§ EXERCISE DESCRIPTION: The records that follow are to be repeated without alteration.

§ DATASET RECORDS:
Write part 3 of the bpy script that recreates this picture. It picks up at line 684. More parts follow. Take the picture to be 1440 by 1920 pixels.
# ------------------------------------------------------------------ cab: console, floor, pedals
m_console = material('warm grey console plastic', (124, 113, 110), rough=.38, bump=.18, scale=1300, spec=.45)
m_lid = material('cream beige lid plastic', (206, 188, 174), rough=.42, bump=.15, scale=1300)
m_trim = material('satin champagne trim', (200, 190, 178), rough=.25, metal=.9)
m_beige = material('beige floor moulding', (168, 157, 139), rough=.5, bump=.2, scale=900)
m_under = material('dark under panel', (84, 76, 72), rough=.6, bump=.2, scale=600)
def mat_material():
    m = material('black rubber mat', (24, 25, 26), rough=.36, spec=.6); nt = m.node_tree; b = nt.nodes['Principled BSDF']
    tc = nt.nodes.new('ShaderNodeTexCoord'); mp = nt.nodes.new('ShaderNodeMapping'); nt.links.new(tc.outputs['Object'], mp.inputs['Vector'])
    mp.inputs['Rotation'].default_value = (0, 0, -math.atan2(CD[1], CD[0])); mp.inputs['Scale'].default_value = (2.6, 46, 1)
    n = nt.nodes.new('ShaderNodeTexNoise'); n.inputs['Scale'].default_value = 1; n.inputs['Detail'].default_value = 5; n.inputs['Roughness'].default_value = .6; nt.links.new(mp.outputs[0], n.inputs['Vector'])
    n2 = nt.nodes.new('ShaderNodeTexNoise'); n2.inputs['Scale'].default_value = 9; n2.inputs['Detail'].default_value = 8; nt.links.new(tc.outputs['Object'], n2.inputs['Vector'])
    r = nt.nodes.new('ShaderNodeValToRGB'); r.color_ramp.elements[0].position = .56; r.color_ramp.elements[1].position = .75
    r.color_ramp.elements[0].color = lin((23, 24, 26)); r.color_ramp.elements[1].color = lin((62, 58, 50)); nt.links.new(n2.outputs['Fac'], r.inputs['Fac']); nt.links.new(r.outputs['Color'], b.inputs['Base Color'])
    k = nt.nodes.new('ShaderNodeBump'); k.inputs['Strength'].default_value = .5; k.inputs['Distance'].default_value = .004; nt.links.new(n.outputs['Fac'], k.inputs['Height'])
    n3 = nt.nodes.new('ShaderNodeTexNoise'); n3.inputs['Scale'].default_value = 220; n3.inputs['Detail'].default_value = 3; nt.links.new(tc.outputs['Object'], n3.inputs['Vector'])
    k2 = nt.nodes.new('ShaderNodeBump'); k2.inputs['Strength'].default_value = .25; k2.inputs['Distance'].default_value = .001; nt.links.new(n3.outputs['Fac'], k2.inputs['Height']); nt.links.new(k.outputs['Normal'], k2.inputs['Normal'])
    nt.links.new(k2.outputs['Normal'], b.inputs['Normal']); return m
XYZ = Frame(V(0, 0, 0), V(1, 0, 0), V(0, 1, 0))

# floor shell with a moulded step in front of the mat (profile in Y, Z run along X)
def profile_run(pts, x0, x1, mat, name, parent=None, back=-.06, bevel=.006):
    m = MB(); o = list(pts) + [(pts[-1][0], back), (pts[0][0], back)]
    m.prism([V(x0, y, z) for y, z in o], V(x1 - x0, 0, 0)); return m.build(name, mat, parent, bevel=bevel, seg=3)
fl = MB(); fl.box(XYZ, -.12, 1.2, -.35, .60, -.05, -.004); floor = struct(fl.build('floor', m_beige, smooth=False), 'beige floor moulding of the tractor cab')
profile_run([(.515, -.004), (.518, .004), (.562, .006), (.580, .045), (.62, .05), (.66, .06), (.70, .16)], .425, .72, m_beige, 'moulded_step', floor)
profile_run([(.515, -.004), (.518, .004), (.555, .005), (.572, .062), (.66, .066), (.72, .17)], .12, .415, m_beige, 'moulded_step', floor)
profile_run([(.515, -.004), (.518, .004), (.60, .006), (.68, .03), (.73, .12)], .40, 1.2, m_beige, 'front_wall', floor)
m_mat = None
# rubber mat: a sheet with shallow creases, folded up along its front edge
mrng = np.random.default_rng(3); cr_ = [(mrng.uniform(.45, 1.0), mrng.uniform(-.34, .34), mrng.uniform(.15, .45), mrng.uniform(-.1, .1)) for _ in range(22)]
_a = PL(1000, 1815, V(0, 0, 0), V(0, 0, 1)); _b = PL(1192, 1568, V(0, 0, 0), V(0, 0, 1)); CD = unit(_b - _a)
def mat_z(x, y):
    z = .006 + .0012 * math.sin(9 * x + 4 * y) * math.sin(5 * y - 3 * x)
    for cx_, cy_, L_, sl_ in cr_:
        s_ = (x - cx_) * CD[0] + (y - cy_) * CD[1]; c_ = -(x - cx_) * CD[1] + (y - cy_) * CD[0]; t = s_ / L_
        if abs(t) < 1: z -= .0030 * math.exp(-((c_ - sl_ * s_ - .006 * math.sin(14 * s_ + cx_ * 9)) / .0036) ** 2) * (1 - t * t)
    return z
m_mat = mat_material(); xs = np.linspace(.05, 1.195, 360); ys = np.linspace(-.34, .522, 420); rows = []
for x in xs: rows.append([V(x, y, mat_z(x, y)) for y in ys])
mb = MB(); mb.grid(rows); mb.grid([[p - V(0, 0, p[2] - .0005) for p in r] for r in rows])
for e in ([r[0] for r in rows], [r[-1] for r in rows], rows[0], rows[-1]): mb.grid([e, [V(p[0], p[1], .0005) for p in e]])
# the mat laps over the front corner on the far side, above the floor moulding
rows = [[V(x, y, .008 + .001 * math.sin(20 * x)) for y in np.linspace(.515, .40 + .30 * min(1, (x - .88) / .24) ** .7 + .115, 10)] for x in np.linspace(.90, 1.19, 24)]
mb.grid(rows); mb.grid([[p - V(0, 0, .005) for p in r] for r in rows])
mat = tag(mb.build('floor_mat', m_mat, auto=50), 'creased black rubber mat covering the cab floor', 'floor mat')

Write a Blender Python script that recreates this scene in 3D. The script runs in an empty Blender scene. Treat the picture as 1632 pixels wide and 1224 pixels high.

§ TASK RESPONSE:
Write part 3 of the bpy script that recreates this picture. It picks up at line 684. More parts follow. Take the picture to be 1440 by 1920 pixels.
# ------------------------------------------------------------------ cab: console, floor, pedals
m_console = material('warm grey console plastic', (124, 113, 110), rough=.38, bump=.18, scale=1300, spec=.45)
m_lid = material('cream beige lid plastic', (206, 188, 174), rough=.42, bump=.15, scale=1300)
m_trim = material('satin champagne trim', (200, 190, 178), rough=.25, metal=.9)
m_beige = material('beige floor moulding', (168, 157, 139), rough=.5, bump=.2, scale=900)
m_under = material('dark under panel', (84, 76, 72), rough=.6, bump=.2, scale=600)
def mat_material():
    m = material('black rubber mat', (24, 25, 26), rough=.36, spec=.6); nt = m.node_tree; b = nt.nodes['Principled BSDF']
    tc = nt.nodes.new('ShaderNodeTexCoord'); mp = nt.nodes.new('ShaderNodeMapping'); nt.links.new(tc.outputs['Object'], mp.inputs['Vector'])
    mp.inputs['Rotation'].default_value = (0, 0, -math.atan2(CD[1], CD[0])); mp.inputs['Scale'].default_value = (2.6, 46, 1)
    n = nt.nodes.new('ShaderNodeTexNoise'); n.inputs['Scale'].default_value = 1; n.inputs['Detail'].default_value = 5; n.inputs['Roughness'].default_value = .6; nt.links.new(mp.outputs[0], n.inputs['Vector'])
    n2 = nt.nodes.new('ShaderNodeTexNoise'); n2.inputs['Scale'].default_value = 9; n2.inputs['Detail'].default_value = 8; nt.links.new(tc.outputs['Object'], n2.inputs['Vector'])
    r = nt.nodes.new('ShaderNodeValToRGB'); r.color_ramp.elements[0].position = .56; r.color_ramp.elements[1].position = .75
    r.color_ramp.elements[0].color = lin((23, 24, 26)); r.color_ramp.elements[1].color = lin((62, 58, 50)); nt.links.new(n2.outputs['Fac'], r.inputs['Fac']); nt.links.new(r.outputs['Color'], b.inputs['Base Color'])
    k = nt.nodes.new('ShaderNodeBump'); k.inputs['Strength'].default_value = .5; k.inputs['Distance'].default_value = .004; nt.links.new(n.outputs['Fac'], k.inputs['Height'])
    n3 = nt.nodes.new('ShaderNodeTexNoise'); n3.inputs['Scale'].default_value = 220; n3.inputs['Detail'].default_value = 3; nt.links.new(tc.outputs['Object'], n3.inputs['Vector'])
    k2 = nt.nodes.new('ShaderNodeBump'); k2.inputs['Strength'].default_value = .25; k2.inputs['Distance'].default_value = .001; nt.links.new(n3.outputs['Fac'], k2.inputs['Height']); nt.links.new(k.outputs['Normal'], k2.inputs['Normal'])
    nt.links.new(k2.outputs['Normal'], b.inputs['Normal']); return m
XYZ = Frame(V(0, 0, 0), V(1, 0, 0), V(0, 1, 0))

# floor shell with a moulded step in front of the mat (profile in Y, Z run along X)
def profile_run(pts, x0, x1, mat, name, parent=None, back=-.06, bevel=.006):
    m = MB(); o = list(pts) + [(pts[-1][0], back), (pts[0][0], back)]
    m.prism([V(x0, y, z) for y, z in o], V(x1 - x0, 0, 0)); return m.build(name, mat, parent, bevel=bevel, seg=3)
fl = MB(); fl.box(XYZ, -.12, 1.2, -.35, .60, -.05, -.004); floor = struct(fl.build('floor', m_beige, smooth=False), 'beige floor moulding of the tractor cab')
profile_run([(.515, -.004), (.518, .004), (.562, .006), (.580, .045), (.62, .05), (.66, .06), (.70, .16)], .425, .72, m_beige, 'moulded_step', floor)
profile_run([(.515, -.004), (.518, .004), (.555, .005), (.572, .062), (.66, .066), (.72, .17)], .12, .415, m_beige, 'moulded_step', floor)
profile_run([(.515, -.004), (.518, .004), (.60, .006), (.68, .03), (.73, .12)], .40, 1.2, m_beige, 'front_wall', floor)
m_mat = None
# rubber mat: a sheet with shallow creases, folded up along its front edge
mrng = np.random.default_rng(3); cr_ = [(mrng.uniform(.45, 1.0), mrng.uniform(-.34, .34), mrng.uniform(.15, .45), mrng.uniform(-.1, .1)) for _ in range(22)]
_a = PL(1000, 1815, V(0, 0, 0), V(0, 0, 1)); _b = PL(1192, 1568, V(0, 0, 0), V(0, 0, 1)); CD = unit(_b - _a)
def mat_z(x, y):
    z = .006 + .0012 * math.sin(9 * x + 4 * y) * math.sin(5 * y - 3 * x)
    for cx_, cy_, L_, sl_ in cr_:
        s_ = (x - cx_) * CD[0] + (y - cy_) * CD[1]; c_ = -(x - cx_) * CD[1] + (y - cy_) * CD[0]; t = s_ / L_
        if abs(t) < 1: z -= .0030 * math.exp(-((c_ - sl_ * s_ - .006 * math.sin(14 * s_ + cx_ * 9)) / .0036) ** 2) * (1 - t * t)
    return z
m_mat = mat_material(); xs = np.linspace(.05, 1.195, 360); ys = np.linspace(-.34, .522, 420); rows = []
for x in xs: rows.append([V(x, y, mat_z(x, y)) for y in ys])
mb = MB(); mb.grid(rows); mb.grid([[p - V(0, 0, p[2] - .0005) for p in r] for r in rows])
for e in ([r[0] for r in rows], [r[-1] for r in rows], rows[0], rows[-1]): mb.grid([e, [V(p[0], p[1], .0005) for p in e]])
# the mat laps over the front corner on the far side, above the floor moulding
rows = [[V(x, y, .008 + .001 * math.sin(20 * x)) for y in np.linspace(.515, .40 + .30 * min(1, (x - .88) / .24) ** .7 + .115, 10)] for x in np.linspace(.90, 1.19, 24)]
mb.grid(rows); mb.grid([[p - V(0, 0, .005) for p in r] for r in rows])
mat = tag(mb.build('floor_mat', m_mat, auto=50), 'creased black rubber mat covering the cab floor', 'floor mat')

Write a Blender Python script that recreates this scene in 3D. The script runs in an empty Blender scene. Treat the picture as 1632 pixels wide and 1224 pixels high.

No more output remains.